At first the Parks and Recreation staff were not able to find the images, but on further investigation they found it etched into the playground equipment, including a Jewish star with a line scratched through it and other defamatory graffiti, as well as an older 'Sons of Anarchy' symbol. 
"They were able to remove an older painted symbol with some graffiti remover we have, and they sanded out items on the playground equipment," Binkewicz said.  "That implies it was a kid doing it -- it doen't mean its not terrible.  I want to make sure our townspeople are focused on what it means to love each other and be neighbors.  Any time images of that sort are perpetuated in a community it's a terrible thing.  And it should wound everybody, not just the people it was meant to wound."

Binkewicz says Governor Andrew Cuomo's hate crime hot line is a positive thing, saying people who commit hate crimes should be identified.

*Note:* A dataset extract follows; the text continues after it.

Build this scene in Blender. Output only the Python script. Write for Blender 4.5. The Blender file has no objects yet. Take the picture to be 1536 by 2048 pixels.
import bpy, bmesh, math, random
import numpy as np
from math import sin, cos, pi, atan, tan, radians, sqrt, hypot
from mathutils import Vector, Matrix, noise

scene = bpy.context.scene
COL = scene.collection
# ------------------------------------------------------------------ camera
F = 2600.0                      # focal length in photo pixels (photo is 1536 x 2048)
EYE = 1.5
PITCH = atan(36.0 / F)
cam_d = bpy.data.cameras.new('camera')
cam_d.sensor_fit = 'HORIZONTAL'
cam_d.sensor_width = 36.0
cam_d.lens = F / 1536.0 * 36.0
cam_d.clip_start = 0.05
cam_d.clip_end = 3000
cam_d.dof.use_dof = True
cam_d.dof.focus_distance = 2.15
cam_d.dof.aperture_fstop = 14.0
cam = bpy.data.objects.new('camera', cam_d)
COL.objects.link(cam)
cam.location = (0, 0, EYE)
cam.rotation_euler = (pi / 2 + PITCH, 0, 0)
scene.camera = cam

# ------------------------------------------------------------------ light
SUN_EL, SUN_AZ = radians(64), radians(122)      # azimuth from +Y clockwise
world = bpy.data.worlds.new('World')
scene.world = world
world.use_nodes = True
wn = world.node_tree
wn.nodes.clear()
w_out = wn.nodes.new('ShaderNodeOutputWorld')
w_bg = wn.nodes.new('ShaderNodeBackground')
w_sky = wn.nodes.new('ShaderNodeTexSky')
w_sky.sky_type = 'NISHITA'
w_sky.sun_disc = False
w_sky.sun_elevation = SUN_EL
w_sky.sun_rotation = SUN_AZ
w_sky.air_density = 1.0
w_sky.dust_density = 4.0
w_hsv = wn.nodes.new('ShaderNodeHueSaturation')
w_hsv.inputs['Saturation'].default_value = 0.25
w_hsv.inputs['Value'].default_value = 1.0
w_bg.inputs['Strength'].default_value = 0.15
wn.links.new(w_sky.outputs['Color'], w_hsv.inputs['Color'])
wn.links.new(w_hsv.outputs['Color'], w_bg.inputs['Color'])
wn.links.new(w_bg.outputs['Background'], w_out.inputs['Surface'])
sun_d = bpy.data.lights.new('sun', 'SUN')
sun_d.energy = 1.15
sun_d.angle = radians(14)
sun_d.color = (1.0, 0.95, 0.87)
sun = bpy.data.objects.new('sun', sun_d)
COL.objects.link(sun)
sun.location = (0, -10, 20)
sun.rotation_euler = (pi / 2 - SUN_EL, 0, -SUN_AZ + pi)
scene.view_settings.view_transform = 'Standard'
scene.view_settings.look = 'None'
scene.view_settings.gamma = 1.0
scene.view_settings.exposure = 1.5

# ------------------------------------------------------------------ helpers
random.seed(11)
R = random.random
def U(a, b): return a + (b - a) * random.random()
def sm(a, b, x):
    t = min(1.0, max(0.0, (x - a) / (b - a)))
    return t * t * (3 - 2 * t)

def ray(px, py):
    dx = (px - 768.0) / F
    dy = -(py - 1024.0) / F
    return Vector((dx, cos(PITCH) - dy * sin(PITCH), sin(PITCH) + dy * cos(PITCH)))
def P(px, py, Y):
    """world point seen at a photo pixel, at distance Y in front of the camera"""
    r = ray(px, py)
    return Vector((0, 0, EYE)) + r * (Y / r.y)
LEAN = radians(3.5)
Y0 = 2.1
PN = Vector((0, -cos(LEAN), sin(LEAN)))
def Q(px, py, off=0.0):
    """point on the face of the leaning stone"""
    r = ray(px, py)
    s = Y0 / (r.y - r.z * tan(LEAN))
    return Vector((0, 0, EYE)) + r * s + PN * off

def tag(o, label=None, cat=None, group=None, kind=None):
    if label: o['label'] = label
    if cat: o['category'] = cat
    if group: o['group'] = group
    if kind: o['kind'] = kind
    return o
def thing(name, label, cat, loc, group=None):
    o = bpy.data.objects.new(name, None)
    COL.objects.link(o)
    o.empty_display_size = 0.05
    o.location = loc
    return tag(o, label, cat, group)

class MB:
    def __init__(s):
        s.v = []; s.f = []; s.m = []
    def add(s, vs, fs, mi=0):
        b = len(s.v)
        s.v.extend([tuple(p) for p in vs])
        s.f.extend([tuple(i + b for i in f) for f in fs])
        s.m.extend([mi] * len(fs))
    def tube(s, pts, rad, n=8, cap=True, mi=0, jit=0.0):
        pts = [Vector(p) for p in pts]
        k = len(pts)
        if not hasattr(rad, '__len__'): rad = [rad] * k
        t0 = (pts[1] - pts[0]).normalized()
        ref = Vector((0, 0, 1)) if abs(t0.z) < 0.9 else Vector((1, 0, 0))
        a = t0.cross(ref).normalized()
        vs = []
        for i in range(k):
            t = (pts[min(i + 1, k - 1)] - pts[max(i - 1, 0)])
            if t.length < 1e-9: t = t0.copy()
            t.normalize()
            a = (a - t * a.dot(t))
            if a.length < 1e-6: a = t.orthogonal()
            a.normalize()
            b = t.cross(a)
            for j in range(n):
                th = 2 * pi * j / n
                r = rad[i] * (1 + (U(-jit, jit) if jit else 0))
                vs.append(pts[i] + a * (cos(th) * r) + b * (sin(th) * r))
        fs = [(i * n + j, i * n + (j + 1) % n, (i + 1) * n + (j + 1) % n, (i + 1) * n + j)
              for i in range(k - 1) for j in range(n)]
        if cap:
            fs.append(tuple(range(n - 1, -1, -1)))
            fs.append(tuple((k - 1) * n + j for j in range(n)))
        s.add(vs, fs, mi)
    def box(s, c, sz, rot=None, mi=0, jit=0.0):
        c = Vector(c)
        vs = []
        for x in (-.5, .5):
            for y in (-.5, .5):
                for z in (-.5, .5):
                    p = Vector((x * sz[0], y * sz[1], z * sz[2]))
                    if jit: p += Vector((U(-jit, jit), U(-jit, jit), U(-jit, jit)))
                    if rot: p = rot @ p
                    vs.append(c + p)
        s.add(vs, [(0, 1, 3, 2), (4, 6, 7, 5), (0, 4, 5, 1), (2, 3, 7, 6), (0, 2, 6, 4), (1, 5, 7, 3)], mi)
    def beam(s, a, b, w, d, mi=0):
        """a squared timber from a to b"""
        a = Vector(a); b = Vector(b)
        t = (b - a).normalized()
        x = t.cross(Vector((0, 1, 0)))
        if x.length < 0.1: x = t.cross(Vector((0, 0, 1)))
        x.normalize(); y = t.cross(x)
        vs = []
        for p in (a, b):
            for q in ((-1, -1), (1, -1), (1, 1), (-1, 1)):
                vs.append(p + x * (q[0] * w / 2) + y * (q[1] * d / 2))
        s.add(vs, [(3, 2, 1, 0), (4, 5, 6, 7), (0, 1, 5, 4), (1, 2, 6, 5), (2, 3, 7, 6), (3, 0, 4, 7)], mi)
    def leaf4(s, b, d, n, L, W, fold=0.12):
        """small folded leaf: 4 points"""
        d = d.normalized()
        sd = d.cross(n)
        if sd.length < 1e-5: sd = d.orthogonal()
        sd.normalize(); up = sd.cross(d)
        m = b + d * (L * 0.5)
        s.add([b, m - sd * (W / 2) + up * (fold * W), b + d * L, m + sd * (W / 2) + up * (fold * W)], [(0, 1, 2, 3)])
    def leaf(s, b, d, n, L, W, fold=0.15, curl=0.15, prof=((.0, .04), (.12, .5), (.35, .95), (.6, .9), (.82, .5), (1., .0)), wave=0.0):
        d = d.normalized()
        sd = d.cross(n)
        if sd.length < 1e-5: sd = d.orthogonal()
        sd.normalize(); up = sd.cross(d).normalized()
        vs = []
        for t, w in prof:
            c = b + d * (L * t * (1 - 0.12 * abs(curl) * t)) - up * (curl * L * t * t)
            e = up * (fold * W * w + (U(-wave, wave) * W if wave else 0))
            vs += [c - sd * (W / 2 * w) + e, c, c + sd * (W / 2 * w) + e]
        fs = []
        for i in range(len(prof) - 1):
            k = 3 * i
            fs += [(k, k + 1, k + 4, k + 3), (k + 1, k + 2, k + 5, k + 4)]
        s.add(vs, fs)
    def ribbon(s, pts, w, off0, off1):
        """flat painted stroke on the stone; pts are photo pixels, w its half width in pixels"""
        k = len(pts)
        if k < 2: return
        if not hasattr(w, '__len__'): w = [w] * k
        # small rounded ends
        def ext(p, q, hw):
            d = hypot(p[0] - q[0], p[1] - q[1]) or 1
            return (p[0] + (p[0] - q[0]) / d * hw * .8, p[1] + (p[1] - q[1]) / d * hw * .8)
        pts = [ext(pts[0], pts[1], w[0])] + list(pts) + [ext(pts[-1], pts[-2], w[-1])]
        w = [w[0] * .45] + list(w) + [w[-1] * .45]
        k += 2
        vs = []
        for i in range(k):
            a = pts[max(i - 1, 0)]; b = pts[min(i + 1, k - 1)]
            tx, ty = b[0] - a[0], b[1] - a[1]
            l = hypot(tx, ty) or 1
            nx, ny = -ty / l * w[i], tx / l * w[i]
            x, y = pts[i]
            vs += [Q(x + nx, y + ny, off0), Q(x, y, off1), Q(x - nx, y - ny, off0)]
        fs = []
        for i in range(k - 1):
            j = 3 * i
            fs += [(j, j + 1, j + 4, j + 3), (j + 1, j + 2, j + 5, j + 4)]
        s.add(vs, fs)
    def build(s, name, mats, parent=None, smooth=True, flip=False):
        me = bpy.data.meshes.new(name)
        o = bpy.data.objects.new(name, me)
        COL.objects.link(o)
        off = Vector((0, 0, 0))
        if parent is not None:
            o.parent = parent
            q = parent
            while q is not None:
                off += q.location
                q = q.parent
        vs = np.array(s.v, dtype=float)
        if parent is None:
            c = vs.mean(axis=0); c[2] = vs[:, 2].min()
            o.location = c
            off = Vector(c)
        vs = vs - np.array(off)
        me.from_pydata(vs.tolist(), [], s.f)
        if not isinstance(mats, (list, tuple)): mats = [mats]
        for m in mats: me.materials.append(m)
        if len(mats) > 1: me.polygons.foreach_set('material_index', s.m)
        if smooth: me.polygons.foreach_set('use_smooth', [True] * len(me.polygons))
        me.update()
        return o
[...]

"Make no mistake: When you attack our Jewish community, you attack all New Yorkers," Cuomo says in an email blast he sent to constituents Wednesday.  "And I vow that we are doing everything in our power to catch those responsible for these anti-Semitic attacks.  In an effort to combat the rise in these attacks and other bias-related discrimination, my administration is investing $25 million to boost safety and security at New York’s religious schools and daycare centers.  Children should not be under threat because of their school's ideology, beliefs or mission."

He urged New Yorkers to text 'HATE' to 81336 to report incidences of discrimination.

The disturbing incident comes at a time when Lansing High School is embracing tolerance with its production of Hairspray, a musical that challenges racial discrimination. Director Cindy Howell said that although the play takes place in the 1960s, it is, unfortunately, still relevant today.

"The way the world is right now, we need to talk about these things," Howell says. "We need to talk about the fact that many years ago there was a man named Martin Luther King, Jr. who started this whole thing about making us think about each other in different ways than we had before. Well, here we are in 2017 and we're still having the same issues."

LaVigne says Lansing embraces all people, and that there should be no tolerance of hate crimes in the Town.

"I've met with people who are building a mosque in the Village of Lansing," he said. "I have also met with my Jewish friends. I have an ongoing dialog with people of many faiths. When someone does something like this it's insulting to everyone. I hope that whoever has done this is brought to justice and is shown no mercy whatsoever."